Australia faces a different playing field in bid for 2034 FIFA World Cup

An Australian bid for the 2034 FIFA World Cup would face a drastically altered process compared to the ill-fated, expensive and compromised attempt to host the 2022 competition, experts say, as Australia looks to build off the “best ever Women’s World Cup”.

Football Australia CEO James Johnson told The New Daily that the success of the Women’s World Cup has showcased the country’s ability to host future tournaments.

“We’ve hosted the best ever Women’s World Cup. This is important for FIFA and the rest of the world because this is the way their business model works,” he said.

“They need success in terms of broadcast, attendance and revenue coming in so that they can grow the game in the rest of the world.”
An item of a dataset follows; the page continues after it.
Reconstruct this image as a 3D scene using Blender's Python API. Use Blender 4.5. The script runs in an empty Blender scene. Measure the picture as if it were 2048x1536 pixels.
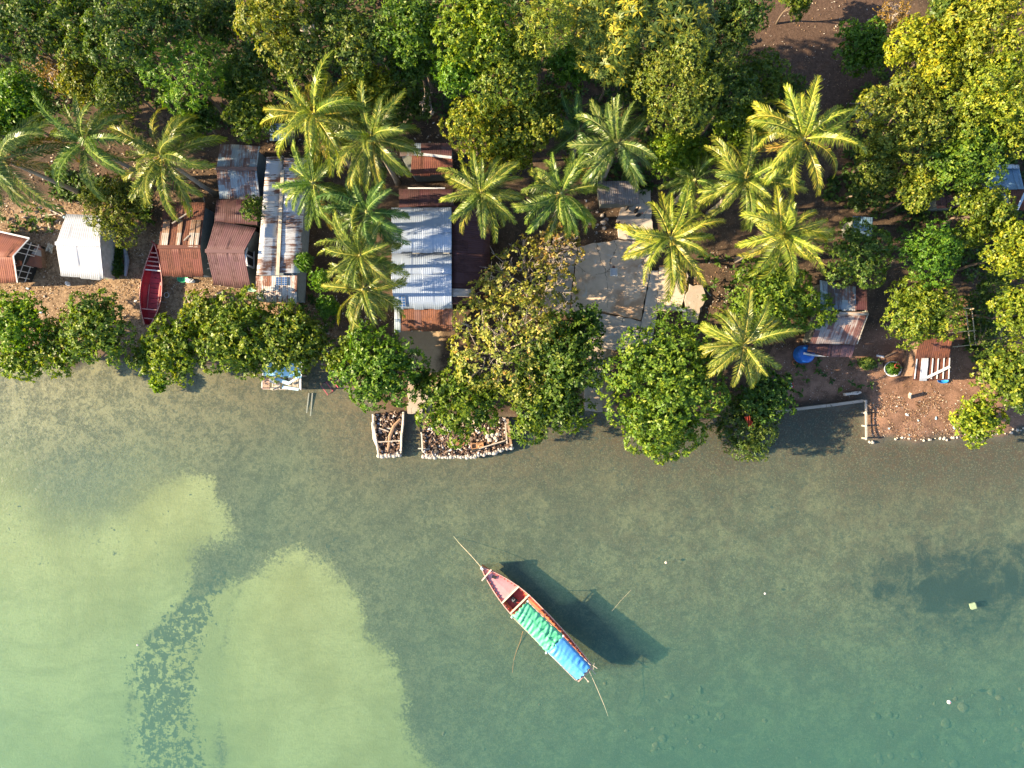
import bpy, math, random
import numpy as np
from mathutils import Vector, Matrix

random.seed(7)
RNG = np.random.default_rng(7)
scene = bpy.context.scene
COL = scene.collection
R = math.radians

# ------------------------------------------------------------------ camera geometry
F = 1518.0          # focal length in photo pixels (2048 wide)
H = 63.25           # drone height above the water, metres

def P(px, py, z=0.0):
    k = (H - z) / F
    return Vector(((px - 1024) * k, (768 - py) * k, z))

# ------------------------------------------------------------------ terrain functions
def resample(poly):
    return np.array(poly, dtype=float)

def poly_sdf(poly, X, Y):
    """signed distance, positive inside"""
    poly = resample(poly)
    n = len(poly)
    d2 = np.full(X.shape, 1e18)
    inside = np.zeros(X.shape, bool)
    for i in range(n):
        x0, y0 = poly[i]; x1, y1 = poly[(i + 1) % n]
        ex, ey = x1 - x0, y1 - y0
        L = ex * ex + ey * ey + 1e-9
        t = np.clip(((X - x0) * ex + (Y - y0) * ey) / L, 0, 1)
        dx, dy = X - x0 - t * ex, Y - y0 - t * ey
        d2 = np.minimum(d2, dx * dx + dy * dy)
        c = (y0 > Y) != (y1 > Y)
        with np.errstate(divide='ignore', invalid='ignore'):
            xi = (x1 - x0) * (Y - y0) / (y1 - y0 + 1e-12) + x0
        inside ^= c & (X < xi)
    d = np.sqrt(d2)
    return np.where(inside, d, -d)

SHORE = [(-12000, 690), (-400, 700), (0, 712), (100, 733), (250, 716), (330, 722), (500, 735), (600, 725), (660, 735), (720, 790),
         (750, 828), (806, 832), (826, 822), (845, 826), (1025, 840), (1100, 832), (1190, 822), (1300, 845), (1450, 838),
         (1560, 818), (1722, 802), (1734, 872), (1760, 884), (1905, 878), (2048, 862), (2600, 850), (14000, 850),
         (14000, -14000), (-12000, -14000)]
SAND_A = [(-700, 900), (0, 945), (55, 1000), (110, 1045), (190, 1050), (250, 1020), (300, 965), (370, 955), (425, 962), (440, 1005), (468, 1060),
          (440, 1082), (405, 1098), (393, 1150), (385, 1195), (335, 1240), (285, 1285), (275, 1340), (265, 1400), (258, 1500), (240, 1700), (-700, 1800)]
SAND_B = [(545, 1118), (600, 1105), (640, 1122), (690, 1170), (722, 1215), (745, 1268), (785, 1315), (812, 1370), (808, 1440), (835, 1490),
          (872, 1536), (880, 1800), (440, 1800), (436, 1536), (420, 1450), (405, 1380), (425, 1320), (440, 1260), (450, 1200), (490, 1165)]
SAND_C = [(385, 1195), (430, 1170), (500, 1160), (470, 1250), (440, 1800), (240, 1800), (265, 1300), (330, 1240)]
DEEP = [(1755, 1185), (1800, 1150), (1850, 1108), (1900, 1118), (1985, 1125), (2070, 1118), (2300, 1130), (2300, 1215), (2010, 1230), (1940, 1255), (1880, 1240), (1810, 1205)]
DIM = [(60, 940), (150, 900), (300, 905), (345, 930), (290, 975), (200, 1030), (100, 1020)]
REDSOIL = [(1540, 690), (1700, 660), (1930, 600), (2080, 600), (2080, 900), (1735, 880), (1725, 790), (1560, 815), (1540, 760)]
BARE = [(1490, -200), (1800, -200), (1800, 90), (1780, 230), (1690, 260), (1560, 150), (1500, 60)]
LITTER = [(-200, 395), (150, 395), (330, 470), (420, 560), (560, 580), (660, 590), (690, 680), (640, 720), (-200, 680)]
PALE = [(790, 650), (880, 655), (880, 840), (812, 840), (820, 740)]
PALE2 = [(1160, 600), (1230, 600), (1225, 830), (1160, 830)]

def fields(X, Y):
    """all ground fields for world x, y (numpy arrays)"""
    # shoreline in photo pixels of the water plane (24 px per metre)
    s = F / H
    px, py = 1024 + X * s, 768 - Y * s
    d = poly_sdf(SHORE, px, py) / s
    wob = 0.25 * np.sin(X * 1.7 + 1.3 * np.sin(Y * 1.1)) + 0.18 * np.sin(Y * 2.3 + X * 0.9)
    dd = d + wob * np.exp(-np.abs(d) / 2.0)
    land = 0.42 * np.clip(dd / 1.6, 0, 1) + 0.022 * np.clip(dd, 0, 90) + 0.06 * np.sin(X * .5) * np.sin(Y * .6 + 1) * np.clip(dd / 4, 0, 1)
    off = np.clip(-dd, 0, 200)
    sea = -(0.06 * np.clip(off, 0, 6) + 0.055 * np.clip(off - 6, 0, 14) + 0.04 * np.clip(off - 20, 0, 60) + .08)
    # refine positions for the deeper bed
    zz = np.where(dd > 0, land, sea)
    k = F / (H - zz)
    px, py = 1024 + X * k, 768 - Y * k
    sa = np.maximum(np.maximum(poly_sdf(SAND_A, px, py), poly_sdf(SAND_B, px, py)), poly_sdf(SAND_C, px, py)) / s
    sea = sea + 0.25 * np.clip((sa + 4) / 8, 0, 1) * np.clip(off / 10, 0, 1)
    sea = sea - 1.3 * np.clip((px - 850) / 600, 0, 1) * np.clip((py - 1200) / 330, 0, 1.3)
    z = np.where(dd > 0, land, sea)
    return px, py, dd, sa, z

def gz(x, y):
    return float(fields(np.array([x]), np.array([y]))[4][0])

def gzp(px, py):
    v = P(px, py, .7)
    return gz(v.x, v.y)

def G(px, py, h=0.0):
    """a point h metres above the ground seen at this pixel"""
    z = max(gzp(px, py), -3) + h
    v = P(px, py, z)
    return Vector((v.x, v.y, gz(v.x, v.y) + h))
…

Mr Johnson said if you look at previous host countries, often they were able to hold a men’s World Cup off the back of a successful women’s tournament, with the United States, Germany and Canada all following this trend.

“The successful delivery of one major tournament sets you up nicely for another and certainly it is part of our broader strategy at Football Australia,” he said.
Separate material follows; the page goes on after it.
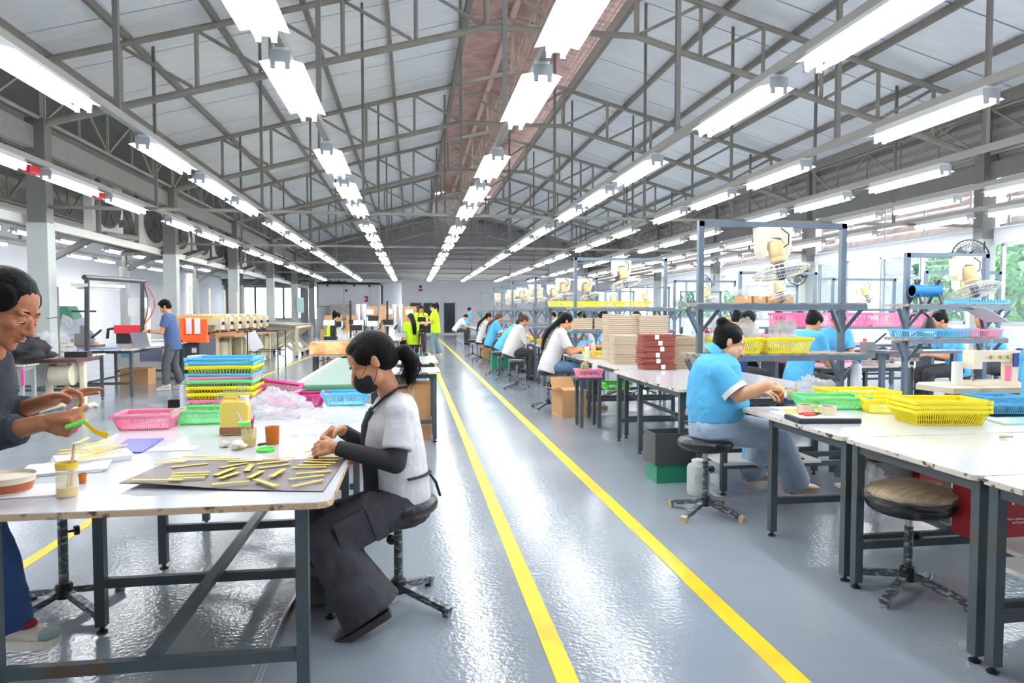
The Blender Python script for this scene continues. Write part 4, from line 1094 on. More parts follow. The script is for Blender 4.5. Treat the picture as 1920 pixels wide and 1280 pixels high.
def on_sheet(x, y):                                      # crop pixels of the close-up -> the sheet
    p = on(300 + x / 4.266, 660 + y / 4.266)
    a = max(0, min(1, (p.x - on(222, 916).x) / (on(606, 922).x - on(222, 916).x)))
    p.z = LZ + 0.0045 + 0.018 * max(0, 1 - a / 0.62) ** 1.2 + 0.012 * max(0, math.sin(a * 5.5)) * max(0, 0.65 - a); return p
rows_ = [('right edge column', [((1432, 848), (1182, 850)), ((1430, 868), (1180, 870)), ((1400, 896), (1150, 888)), ((1365, 912), (1102, 918)), ((1330, 932), (1060, 938)), ((1370, 966), (1090, 988)), ((1310, 1000), (1032, 1036)), ((1300, 1040), (1060, 1094))]),
         ('middle of the sheet', [((1085, 850), (820, 868)), ((1030, 878), (775, 908)), ((1040, 908), (785, 942)), ((820, 880), (540, 908)), ((700, 905), (480, 955)), ((740, 916), (690, 970)), ((600, 950), (440, 1018)), ((630, 985), (475, 1040)), ((820, 968), (710, 1026)), ((995, 956), (890, 1016)), ((720, 1056), (415, 1092)), ((760, 1040), (930, 1096))]),
         ('curled left end', [((640, 868), (390, 886)), ((560, 884), (295, 904)), ((460, 868), (190, 876)), ((262, 886), (30, 904)), ((380, 930), (95, 970)), ((205, 922), (-40, 944)), ((400, 996), (100, 1020)), ((390, 1016), (90, 1044)), ((360, 1040), (70, 1066)), ((180, 1072), (-230, 1084))])]
for nm, lst in rows_:
    for k, (a, b2) in enumerate(lst):
        p, q = on_sheet(*a), on_sheet(*b2); p.z += 0.0006 * k; q.z += 0.0006 * k
        strip('yellow leather strip lying at the %s, %s from the back' % (nm, ORD[k]), q, p, 0.02 if abs(a[0] - b2[0]) < 200 else 0.015, 'yellow strips on the brown sheet')
# baskets
basket('pink perforated basket at the back left of the front table', on(268, 806) + V((0, 0.09, 0)), 0.30, 0.24, 0.088, PNK, 0.05, 24, 16, 6, 0.03)
basket('mint green perforated basket next to the yellow jug', on(372, 796) + V((0.02, 0.1, 0)), 0.30, 0.24, 0.085, GRN, 0.02, 24, 16, 5, 0.03)
basket('sky blue basket at the far end behind the masked woman', on(645, 762) + V((0, 0.12, 0)), 0.31, 0.24, 0.09, BLU, 0.08, 18, 14, 1, 0.035)
basket('magenta basket beside the sky blue basket', on(575, 762) + V((0, 0.06, 0)), 0.22, 0.2, 0.085, MAG, -0.1, 20, 14, 5, 0.03)
basket('magenta basket tilted on its edge above the bags', on(515, 768) + V((0, 0.12, 0.05)), 0.27, 0.2, 0.08, MAG, -0.2, 24, 16, 6, 0.03, tilt=(0.55, 0.12))
basket('pink basket under the bags behind the jug', on(405, 768) + V((0, 0.1, 0)), 0.26, 0.2, 0.07, PNK, 0.1, 24, 16, 6, 0.03)
# the stack of baskets standing at the far left corner
stk = [(PNK, 0.0), (YEL, 0.045), (YEL, 0.085), (GRN, 0.125), (PNK, 0.145), (BLU, 0.165), (YEL, 0.215), (BLU, 0.24), (BLU, 0.265)]
nmc = {id(PNK): 'pink', id(YEL): 'yellow', id(GRN): 'green', id(BLU): 'blue'}
for k, (m_, z) in enumerate(stk):
    basket('%s basket in the tall nested stack, %s from the bottom' % (nmc[id(m_)], ORD[k]), (-1.20, 4.66, LZ + z), 0.40 - 0.002 * (8 - k), 0.28, 0.085, m_, 0.03 * math.sin(k * 2.1), 20, 12, 1, 0.03 + 0.001 * k, group='nested basket stack')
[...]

“These tournaments create a legacy for the game here in Australia.”

Football Australia is working on a bid for both the 2026 Women’s Asian Cup and the 2029 Club World Cup, while also expecting a 20 per cent increase in participation following the Matildas’ incredible semi-final run on home soil.


Football Australia is expecting a 20 per cent increase in participation after the Matildas’ heroic run. Photo: Getty

Lessons from the past

Bidding for the 2018 and 2022 World Cups – held at the same time from 2009 to 2010 – was marred by a highly corrupt process, with Australia, England and Qatar all accused of bribery in an effort to swing votes their way.

Bonita Mersiades was the head of corporate and public affairs at Football Federation Australia from 2007 to 2010, and a part of the management team for Australia’s bid for the 2018 and 2022 World Cups.

She said an Australian bid for the 2034 World Cup will face different circumstances because of the fallout from the previous process.

“Every single member federation has a vote rather than just a small group of people at the top of the organisation,” Ms Mersiades said.

“It’s much more challenging to please half the 211 voters than it is half of 22 in order to sway a vote your way.”

The team at Football Australia that will lead the effort to host a future tournament is completely different from the one that received only one vote from FIFA’s executive committee in 2010, despite spending $46 million.

Mr Johnson said to win the rights to host a World Cup, a bidding country “has to play a game of two halves”.

“We need a good bid, that’s just the start, but the second part is we need relationships,” he said.

“We need to know the people who make the decisions and I think that is something we have today at Football Australia that perhaps we didn’t have in the past.”

The future

From 2026, the men’s World Cup will feature 48 teams instead of 32, increasing the number of games during the tournament from 64 to 104.

Ms Mersiades said this change creates more issues than just stadiums and infrastructure to host games.

“It is not just a lot of games, fields and training grounds, but it’s also television, accommodation for fans and that sort of thing,” Ms Mersiades said.

“For Australia to bid, it has to be certain that it could bring in bigger broadcast and sponsorship revenue than say – for example – Saudi Arabia in 2034.”

Lionel Messi achieved the dream of a lifetime as Argentina wins the World Cup in Qatar in 2022.

The 48-team format has contributed to a rise in combined bids between countries, with the 2026 World Cup being jointly held in the United States, Mexico and Canada.

Mr Johnson said Australia will partner with another country when bidding for the 2034 World Cup, but it is too early to say exactly who it would be.

“We’ve had a great relationship with New Zealand in football for over 100 years. We proved that we can deliver a top competition together with them,” he said.

“We may need more than just one other country to bid for a future men’s World Cup, that’s just the reality, and the great news for our region is that we are a part of Asia too.”

Football Australia is hoping to turn the record-breaking interest in the Matildas into increased investment for both grassroots and high-performance football, which is vastly underfunded compared to other sports.

Mr Johnson said historically, football hasn’t received a high amount of performance-based funding.

“Sporting policy in this country is to recognise the Olympic Games and to a lesser extent the Commonwealth Games, but not the men’s and women’s World Cups,” he said.

“The good news is the federal government backed the Matildas in for two years with high-performance funding in the lead-up to the Women’s World Cup and I think we saw it is a return on that investment.”

He said if funding is maintained or increased, Australia will see “more of these moments that bring the entire country together”.